[Rows from a 3D scene dataset]
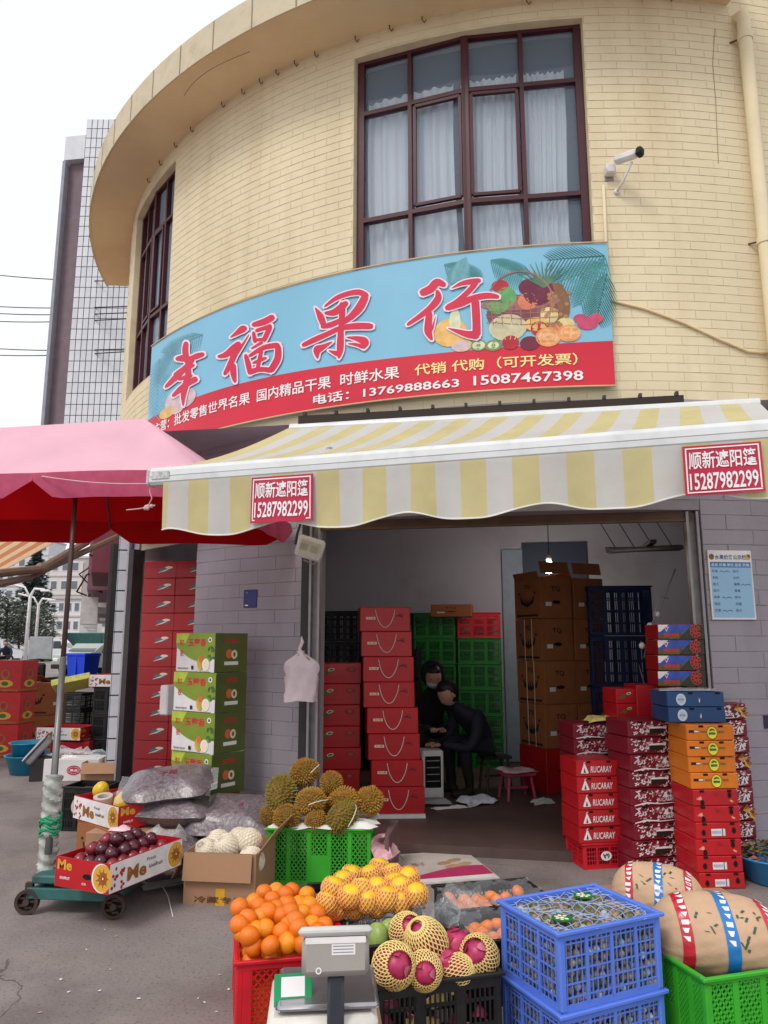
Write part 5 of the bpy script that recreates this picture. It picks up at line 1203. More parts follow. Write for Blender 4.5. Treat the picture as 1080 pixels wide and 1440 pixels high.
def seated(label, loc, rz, coat, lean, headdrop, seat=.34, hood=False, mask=False):
    """figure sitting on a low seat, facing local -y"""
    P0 = (0, .02, seat + .10); 
    ch = (0, -.10 - lean * .20, seat + .40 - lean * .05); nk = (0, -.17 - lean * .26, seat + .56 - lean * .08)
    J = [P0 + (.16, .13), (0, -.04 - lean*.10, seat + .25, .165, .13), ch + (.18, .12), (0, nk[1]+.01, nk[2]-.03, .075, .065), (0, nk[1] - .02, nk[2] + .03, .055, .055)]
    E = [(0, 1), (1, 2), (2, 3), (3, 4)]
    def chain(start, pts):
        prev = start
        for p in pts: J.append(p); E.append((prev, len(J) - 1)); prev = len(J) - 1
    for sx in (-1, 1):
        chain(0, [(sx*.10, -.05, seat + .07, .095), (sx*.14, -.24, seat + .12, .085), (sx*.15, -.42, seat + .13, .07), (sx*.15, -.40, seat - .06, .058), (sx*.15, -.36, .10, .045), (sx*.15, -.38, .05, .045), (sx*.16, -.50, .035, .04)])
        chain(2, [(sx*.17, ch[1], ch[2] + .05, .075), (sx*.23, ch[1] - .04, ch[2] - .12, .062), (sx*.22, ch[1] - .13, ch[2] - .25, .052), (sx*.10, ch[1] - .28, ch[2] - .22, .042), (sx*.06, ch[1] - .33, ch[2] - .215, .034)])
    me = skinned('body', J, E, [coat, M_trous, M_skin])
    for p in me.polygons:
        c = p.center; p.use_smooth = True
        if c.z < seat + .06 or (c.y < -.12 and c.z < seat + .20 and abs(c.x) > .05 and c.y > ch[1] - .20 and c.z < ch[2] - .30): p.material_index = 1
    body = put('person', me, None, loc, (0, 0, rz)); tag(body, label, 'person', None)
    hc = Vector((0, nk[1] - .05 - headdrop * .06, nk[2] + .135 - headdrop * .03)); HX = Matrix.Translation(hc) @ Matrix.Rotation(headdrop * .7, 4, 'X')
    h = MB()
    def hf(d):
        q = 1.0 - (.10 if d.z < -.3 and abs(d.x) > .4 else 0)
        if d.y < 0: q += .10 * math.exp(-((d.x/.16)**2 + ((d.z + .12)/.20)**2)) - .05 * math.exp(-(((abs(d.x)-.36)/.16)**2 + ((d.z - .10)/.14)**2)) + .03 * math.exp(-((d.x/.25)**2 + ((d.z + .45)/.08)**2))
        return q
    h.ball((0, 0, 0), .105, 22, 16, 0, (.80, .95, 1.12), HX, hf)
    for sx in (-1, 1):
        h.ball((sx*.086, .012, -.01), .024, 8, 6, 0, (.45, .9, 1.3), HX); h.ball((sx*.033, -.083, .012), .011, 8, 6, 1, (1.2, .6, .6), HX)
    h.ball((0, -.090, -.052), .016, 8, 5, 2, (1.6, .5, .4), HX)
    put('head', h.mesh('head', [M_skin, M_hair, mat('lips', (150, 90, 84))], True), body)
    g = MB(); g.ball((0, .014, .018), .115, 18, 12, 0, (.86, .98, 1.08), HX, lambda d: (1.0 if (d.y > -.25 or d.z > .45) else .72) + .02 * math.sin(9*d.x + 7*d.z)); put('hair', g.mesh('hair', M_hair, True), body)
    if hood: k = MB(); k.ball((0, .03, .03), .135, 18, 12, 0, (.92, .98, 1.08), HX, lambda d: 1.0 if (d.y > -.35) else .62); put('hood', k.mesh('hood', coat, True), body)
    if mask: k = MB(); k.ball((0, -.03, -.052), .082, 14, 8, 0, (.92, 1, .58), HX, lambda d: 1.0 if d.y < .1 else .8); put('face_mask', k.mesh('face_mask', mat('grey_mask', (186, 190, 196), rough=.8), True), body)
    for sx in (-1, 1):   # hands: palm and five fingers
        w0 = Vector((sx*.06, ch[1] - .33, ch[2] - .215)); hm = MB(); hm.ball(w0 + Vector((-sx*.015, -.045, -.005)), .036, 10, 7, 0, (.9, 1.15, .5))
        for f_ in range(4): q0 = w0 + Vector((-sx*(.015) + (f_ - 1.5)*.017, -.078, -.004)); ln = (.032, .038, .036, .028)[f_]; hm.tube([q0, q0 + Vector((0, -ln*.6, -.004)), q0 + Vector((0, -ln*.9, -.022))], [.0085, .008, .006], 6)
        q0 = w0 + Vector((-sx*.04, -.03, .0)); hm.tube([q0, q0 + Vector((-sx*.022, -.022, -.004)), q0 + Vector((-sx*.026, -.045, -.012))], [.010, .009, .007], 6)
        put('hand', hm.mesh('hand', M_skin, True), body)
        fm_ = MB(); fm_.cbox((sx*.155, -.45, .038), (.085, .24, .07), .024); put('shoe', fm_.mesh('shoe', M_ink, True), body)
    return body
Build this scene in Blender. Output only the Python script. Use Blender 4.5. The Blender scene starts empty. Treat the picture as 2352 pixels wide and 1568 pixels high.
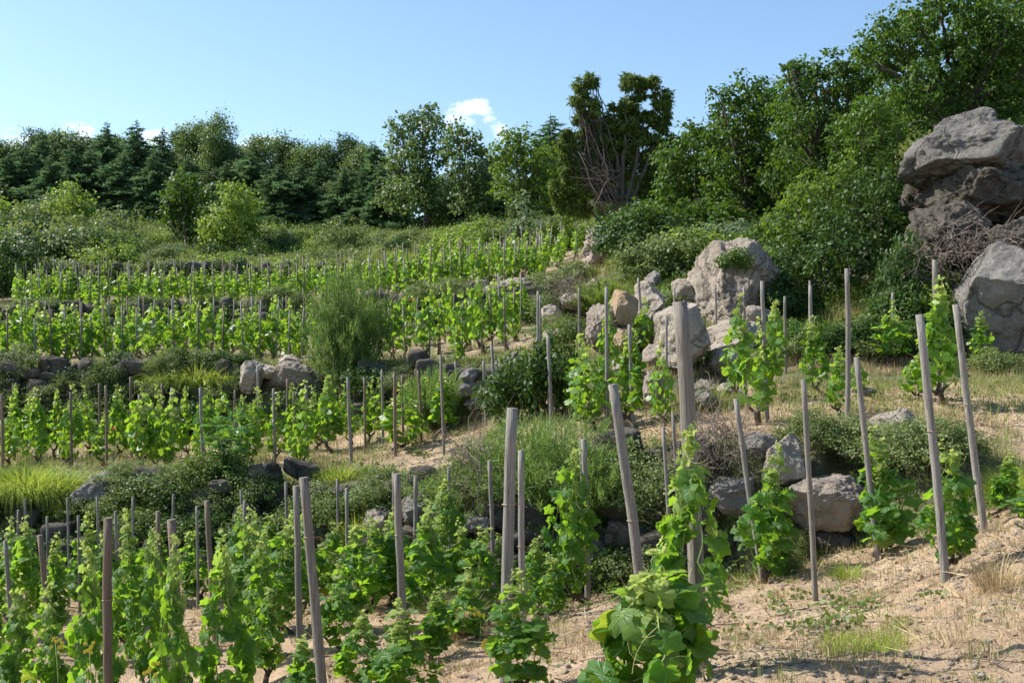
import bpy, math, random
import numpy as np
from mathutils import Vector

SC = bpy.context.scene
COL = SC.collection
R = math.radians
rng = np.random.default_rng(7)
random.seed(7)

# ------------------------------------------------------------------ camera
F = 2600.0; CX = 1176.0; CY = 784.0          # focal length and centre, in 2352-wide picture units
cam_d = bpy.data.cameras.new('camera'); cam = bpy.data.objects.new('camera', cam_d); COL.objects.link(cam)
cam.location = (0, 0, 0); cam.rotation_euler = (R(90), 0, 0)
cam_d.sensor_width = 36; cam_d.lens = 36 * F / 2352; cam_d.clip_end = 2000; cam_d.clip_start = 0.05
SC.camera = cam

# ------------------------------------------------------------------ sun + sky
SUN = Vector((-0.68, 0.24, 0.69)).normalized()
sun_el = math.asin(SUN.z); sun_az = math.atan2(SUN.x, SUN.y)
sd = bpy.data.lights.new('sun', 'SUN'); sd.energy = 4.8; sd.angle = R(0.5); sd.color = (1.0, 0.95, 0.87)
so = bpy.data.objects.new('sun', sd); COL.objects.link(so)
so.rotation_euler = SUN.to_track_quat('Z', 'Y').to_euler()
w = bpy.data.worlds.new('World'); SC.world = w; w.use_nodes = True
nt = w.node_tree; N = nt.nodes; L = nt.links; N.clear()
def nn(tree, t, **kw):
    n = tree.nodes.new(t)
    for k, v in kw.items(): setattr(n, k, v)
    return n
sky = nn(nt, 'ShaderNodeTexSky', sky_type='NISHITA', sun_disc=False)
sky.sun_elevation = sun_el; sky.sun_rotation = sun_az; sky.altitude = 300; sky.air_density = 1.0; sky.dust_density = 0.95; sky.ozone_density = 0.7
tc = nn(nt, 'ShaderNodeTexCoord')
sep = nn(nt, 'ShaderNodeSeparateXYZ'); L.new(tc.outputs['Generated'], sep.inputs[0])
def M(tree, op, a, b=None, c=None, clamp=False):
    n = tree.nodes.new('ShaderNodeMath'); n.operation = op; n.use_clamp = clamp
    for i, v in enumerate((a, b, c)):
        if v is None: continue
        if isinstance(v, (int, float)): n.inputs[i].default_value = v
        else: tree.links.new(v, n.inputs[i])
    return n.outputs[0]
ym = M(nt, 'MAXIMUM', sep.outputs[1], 0.05)
u = M(nt, 'DIVIDE', sep.outputs[0], ym); v = M(nt, 'DIVIDE', sep.outputs[2], ym)
cn = nn(nt, 'ShaderNodeTexNoise'); cn.inputs['Scale'].default_value = 34; cn.inputs['Detail'].default_value = 9; cn.inputs['Roughness'].default_value = 0.62
mp = nn(nt, 'ShaderNodeMapping'); mp.inputs['Scale'].default_value = (1, 1, 1.9); L.new(tc.outputs['Generated'], mp.inputs[0]); L.new(mp.outputs[0], cn.inputs['Vector'])
def cloud(cu, cv, ru, rv, gain=1.0):
    a = M(nt, 'POWER', M(nt, 'DIVIDE', M(nt, 'SUBTRACT', u, cu), ru), 2); b = M(nt, 'POWER', M(nt, 'DIVIDE', M(nt, 'SUBTRACT', v, cv), rv), 2)
    return M(nt, 'MULTIPLY', M(nt, 'SUBTRACT', 1, M(nt, 'ADD', a, b), clamp=True), gain)
m = None
for c in [(-0.030, 0.206, 0.034, 0.012, 1.0), (-0.052, 0.188, 0.045, 0.018, 1.05), (-0.012, 0.190, .030, .016, 1.1), (-0.105, 0.206, 0.012, 0.004, .5), (-0.22, 0.176, 0.04, 0.014, .8),
          (-0.44, 0.178, 0.03, 0.02, .9), (-0.31, 0.18, 0.03, 0.018, 1.0), (-0.385, 0.18, 0.025, 0.018, 1.), (0.6, 0.25, 0.3, 0.04, .8), (-0.9, 0.2, 0.3, 0.04, .9)]:
    o = cloud(*c); m = o if m is None else M(nt, 'MAXIMUM', m, o)
dens = M(nt, 'MULTIPLY', M(nt, 'SUBTRACT', M(nt, 'ADD', M(nt, 'MULTIPLY', cn.outputs['Fac'], 3.6), m), 2.5), .8, clamp=True)
dens = M(nt, 'MULTIPLY', dens, M(nt, 'MULTIPLY', m, 4, clamp=True))
mx = nn(nt, 'ShaderNodeMix', data_type='RGBA'); L.new(dens, mx.inputs['Factor']); tint = nn(nt, 'ShaderNodeMix', data_type='RGBA', blend_type='MULTIPLY'); tint.inputs['Factor'].default_value = 1; L.new(sky.outputs[0], tint.inputs[6]); tint.inputs[7].default_value = (.90, 1.02, 1.10, 1); L.new(tint.outputs[2], mx.inputs[6]); mx.inputs[7].default_value = (10.5, 10.8, 11.0, 1)
bg = nn(nt, 'ShaderNodeBackground'); bg.inputs['Strength'].default_value = 0.115
L.new(mx.outputs[2], bg.inputs['Color'])
out = nn(nt, 'ShaderNodeOutputWorld'); L.new(bg.outputs[0], out.inputs[0])
SC.view_settings.view_transform = 'Standard'; SC.view_settings.look = 'None'; SC.view_settings.exposure = 0.70; SC.view_settings.gamma = 1
SC.cycles.max_bounces = 6; SC.cycles.transmission_bounces = 4; SC.cycles.diffuse_bounces = 3; SC.cycles.glossy_bounces = 2
SC.cycles.sample_clamp_indirect = 4

# ------------------------------------------------------------------ numpy noise
def _h(ix, iy, iz, s):
    n = (ix * 374761393 + iy * 668265263 + iz * 2147483647 + s * 144665) & 0xffffffff
    n = ((n ^ (n >> 13)) * 1274126177) & 0xffffffff
    return ((n ^ (n >> 16)) & 0xffff) / 32767.5 - 1
def vnoise(P, s=0):
    P = np.asarray(P, float); I = np.floor(P).astype(np.int64); f = P - I; f = f * f * (3 - 2 * f)
    x, y, z = I[:, 0], I[:, 1], I[:, 2]; r = 0
    for a in (0, 1):
        for b in (0, 1):
            for c in (0, 1):
                r = r + _h(x + a, y + b, z + c, s) * (f[:, 0] if a else 1 - f[:, 0]) * (f[:, 1] if b else 1 - f[:, 1]) * (f[:, 2] if c else 1 - f[:, 2])
    return r
def fbm(P, o=4, s=0, g=0.5):
    P = np.asarray(P, float); r = 0; a = 1
    for i in range(o): r = r + a * vnoise(P * 2 ** i + 13.7 * i, s + i); a *= g
    return r

# ------------------------------------------------------------------ materials
MATS = {}
def newmat(name):
    m = bpy.data.materials.new(name); m.use_nodes = True; t = m.node_tree; t.nodes.clear(); MATS[name] = m
    o = t.nodes.new('ShaderNodeOutputMaterial'); return m, t, o
def attr(t, name): n = t.nodes.new('ShaderNodeAttribute'); n.attribute_name = name; return n
def mixc(t, fac, a, b, bt='MIX'):
    n = t.nodes.new('ShaderNodeMix'); n.data_type = 'RGBA'; n.blend_type = bt
    if isinstance(fac, (int, float)): n.inputs['Factor'].default_value = fac
    else: t.links.new(fac, n.inputs['Factor'])
    for i, v in ((6, a), (7, b)):
        if isinstance(v, tuple): n.inputs[i].default_value = (*v, 1)
        else: t.links.new(v, n.inputs[i])
    return n.outputs[2]
def noise(t, scale, detail=3, rough=.5, vec=None, dist=0):
    n = t.nodes.new('ShaderNodeTexNoise'); n.inputs['Scale'].default_value = scale; n.inputs['Detail'].default_value = detail
    n.inputs['Roughness'].default_value = rough; n.inputs['Distortion'].default_value = dist
    if vec is not None: t.links.new(vec, n.inputs['Vector'])
    return n.outputs['Fac']
def ramp(t, fac, lo, hi):
    n = t.nodes.new('ShaderNodeMapRange'); n.inputs[1].default_value = lo; n.inputs[2].default_value = hi; t.links.new(fac, n.inputs[0]); return n.outputs[0]
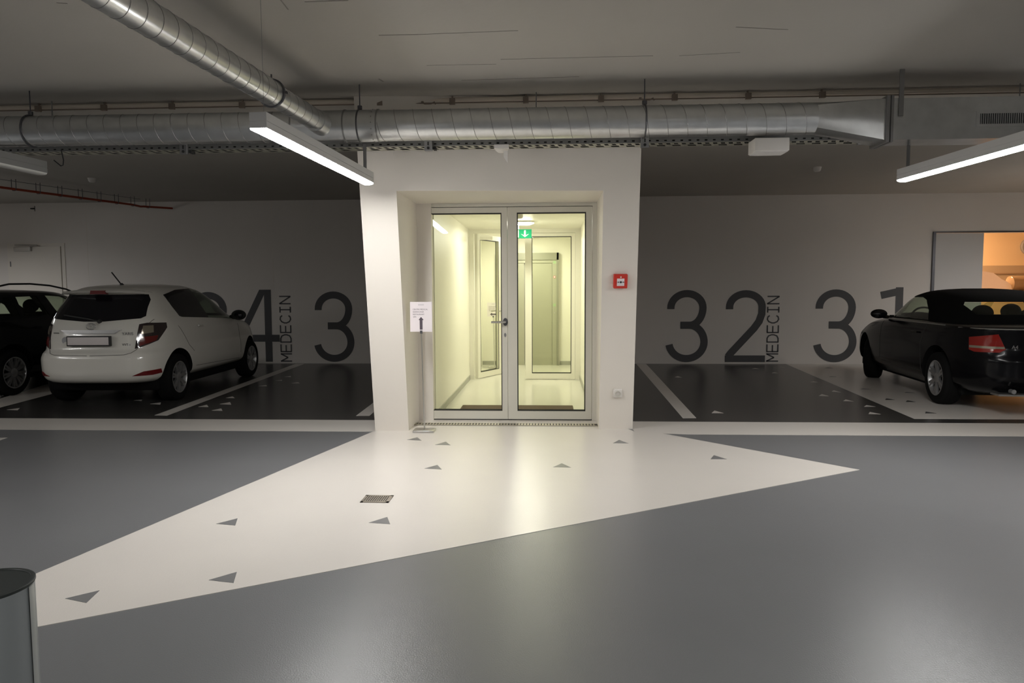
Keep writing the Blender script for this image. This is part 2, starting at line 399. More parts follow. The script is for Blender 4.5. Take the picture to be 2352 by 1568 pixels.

Your objective: Within the entries above, give again exactly the lines starting at the one that contains "Build this scene" and ending at the one that contains "from mathutils import Vector", leaving out the pictures.

Written response:
Build this scene in Blender. Output only the Python script. Use Blender 4.5. The Blender scene starts empty. Treat the picture as 2352 pixels wide and 1568 pixels high.
import bpy, math, random
import numpy as np
from mathutils import Vector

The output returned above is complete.